India says Pakistan seems serious on Mumbai probe

NEW DELHI  – Pakistan seems serious about investigating the Mumbai attacks and has sought clarifications on a dossier of evidence from India, but still is not doing enough to tackle militancy, India’s national security adviser said.

“What I am aware of is that after the receipt of the dossier by Pakistan, the Pakistan government have reverted to us and asked a number of questions to which answers have been provided,” M.K. Narayanan told CNN-IBN television in a weekend interview.

“… certainly they appear to be taking things seriously and at least they are proceeding in a manner that one would expect an investigative agency to proceed. Asking queries and not taking everything that is given at the face value that has been given.”

India blamed the banned Pakistan-based Lashkar-e-Taiba group for the attacks in Mumbai in which 179 people were killed and said there must have been support from Pakistani security agencies.

It then gave Pakistan a dossier containing the confession of a surviving attacker, satellite phone intercepts between the attackers and their handlers in Pakistan, and a list of Pakistani-made weapons used by the militants.

Narayanan’s comments were at odds with the steady rhetoric from Foreign Minister Pranab Mukherjee expressing frustration at what India sees as Pakistan’s slow progress in investigating and arresting the planners of the November attacks. Pakistani Prime Minister Yousaf Raza Gilani told Reuters last week that Islamabad would release details of its investigation into the attack “very soon.”

Narayanan said Pakistan had asked a second set of questions to which India had yet to reply.

“So as far as we are concerned, we believe that Pakistan is making an attempt to arrive at the truth. I assume that they are yet to receive (a) reply to the second set of queries they have made,” he said.

Narayanan’s comments came two days after Pakistan’s high commissioner to Britain said Islamabad’s investigation into the attacks has shown they were not planned in Pakistan.

Such a remark would generally give India reason to boost its rhetoric, but analysts said Narayanan’s statement only indicated a “state of confusion” in the government about how to react to Pakistan’s investigation.

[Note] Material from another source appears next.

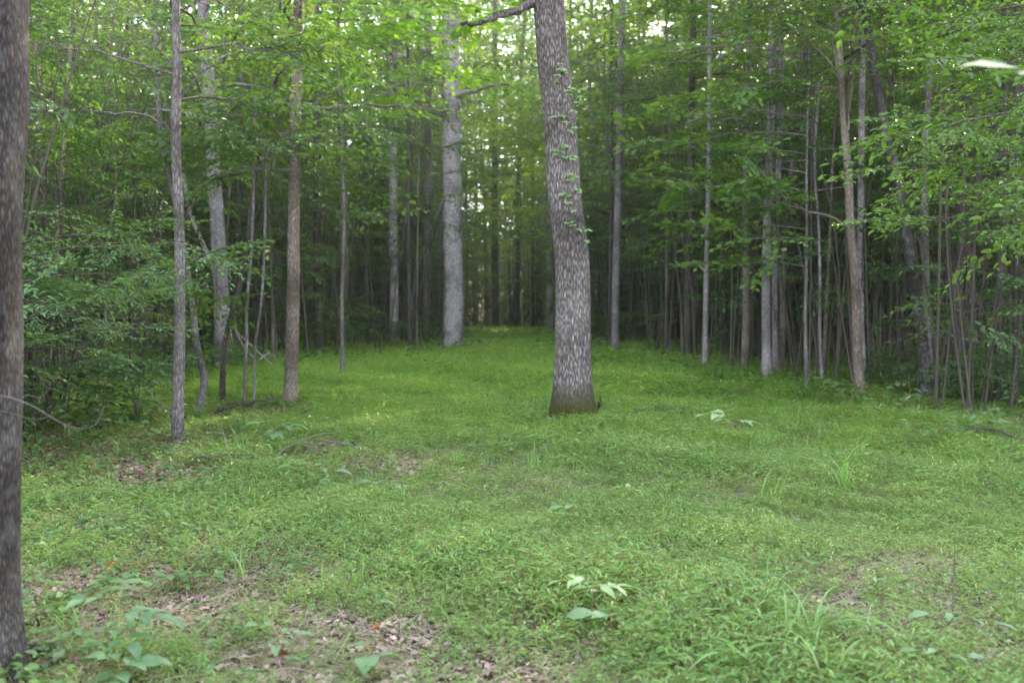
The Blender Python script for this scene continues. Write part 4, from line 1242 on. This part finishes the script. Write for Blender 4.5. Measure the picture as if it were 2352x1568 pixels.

“The tenor of Narayanan’s remarks indicate that Pakistan has been serious,” said Siddharth Varadarajan, strategic affairs editor of the Hindu newspaper.

“Clearly, there is confusion within the government as to the conclusion they want to arrive at about Pakistan’s response.”

International sympathy and support to India after the attacks forced Pakistan to crack down on militant groups and detain several Islamist leaders.

But some of that backing for India was diluted after its Western allies such as Britain and the United States said New Delhi may not have enough evidence to blame the Pakistani state.

Narayanan said he was not impressed with Pakistan’s crackdown on Islamist groups, calling them “cosmetic exercises.” He said the Islamist leaders it had detained, including people India accuses of plotting the attacks, were just “house guests.”

“What we really want is that the perpetrators or the masterminds, who have perpetrated this act should be brought to justice,” he said.

He urged Pakistan to hand them over for a trial in India.